Des concessions sont proposées à Damas, notamment la levée conditionnelle de certaines sanctions américaines, en échange d’une coopération dans le processus de démarcation et de réintégration économique progressive des zones frontalières.

Lutte contre le narcotrafic: priorité stratégique

Le troisième volet de l’initiative américaine concerne la lutte contre les réseaux de narcotrafic, en particulier la production et l’exportation de Captagon. Le plan propose la création d’unités spécialisées au sein de l’armée et des forces de sécurité libanaises, une coordination avec la Syrie sous supervision internationale et des incitations économiques en contrepartie des résultats.

La carotte et le bâton

Le mémorandum associe des incitations diplomatiques et financières (conférence économique, promesses d’investissements, levée partielle de sanctions, aide militaire américaine) à des mesures de pression. En cas de non-respect du plan, des sanctions ciblées et un gel des aides sont évoqués.

Ce projet est appréhendé par le tandem Amal-Hezbollah dont les ministres devraient participer à la réunion de Baabda. Deux d’entre eux, Rakan Nasreddine (Santé) et Tamara el-Zein (Environnement) s’étaient retirés de celle de mardi, qui s’était également tenue à Baabda, en signe de protestation contre les délais fixés pour le désarmement.

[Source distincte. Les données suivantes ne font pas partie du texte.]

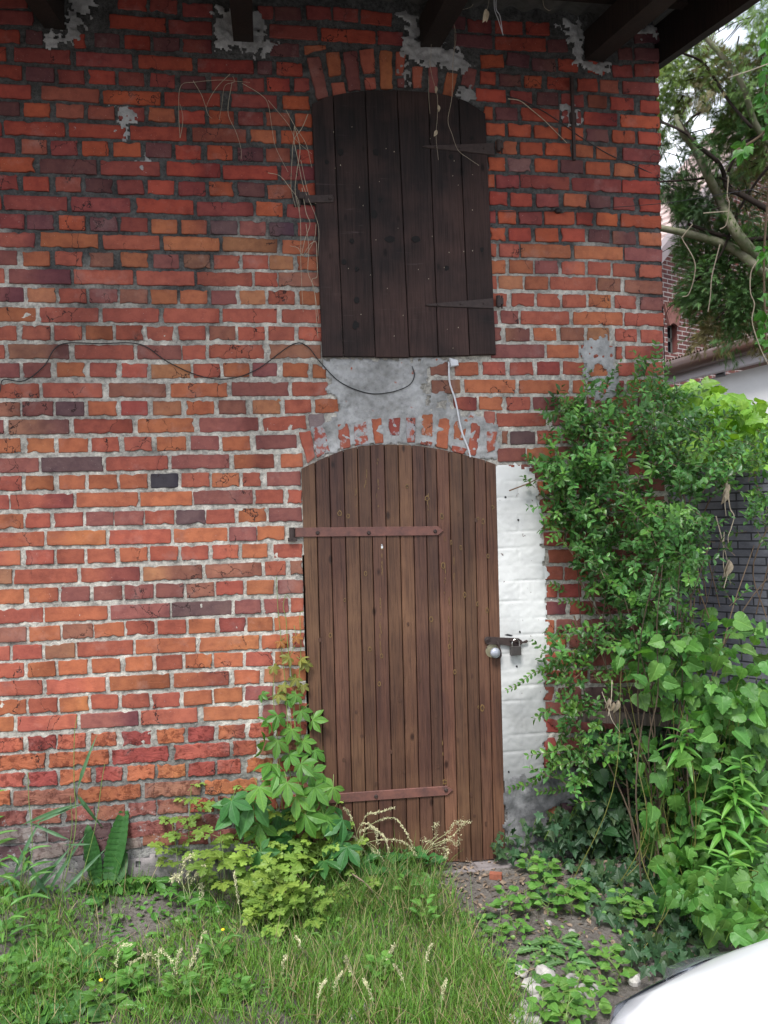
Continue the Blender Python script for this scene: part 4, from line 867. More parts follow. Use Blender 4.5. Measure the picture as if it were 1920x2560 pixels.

Selon des informations relayées par le quotidien An-Nahar, les ministres du tandem penchent majoritairement en faveur de la participation à la séance du Cabinet, sans intention de la boycotter. Toutefois, cette participation reposerait sur leur refus de voir le Conseil adopter la feuille de route de Tom Barrack. Si une telle orientation venait à se confirmer, les ministres du tandem se retireraient de la séance afin de priver la décision de son caractère consensuel.

Par ailleurs, la chaîne LBCI a affirmé, de sources proches du tandem, que leur participation au Conseil des ministres serait tributaire des résultats des consultations en cours à plusieurs niveaux. Le tandem chercherait à trouver une formule qui, selon lui, permettrait d’«ajuster le cap».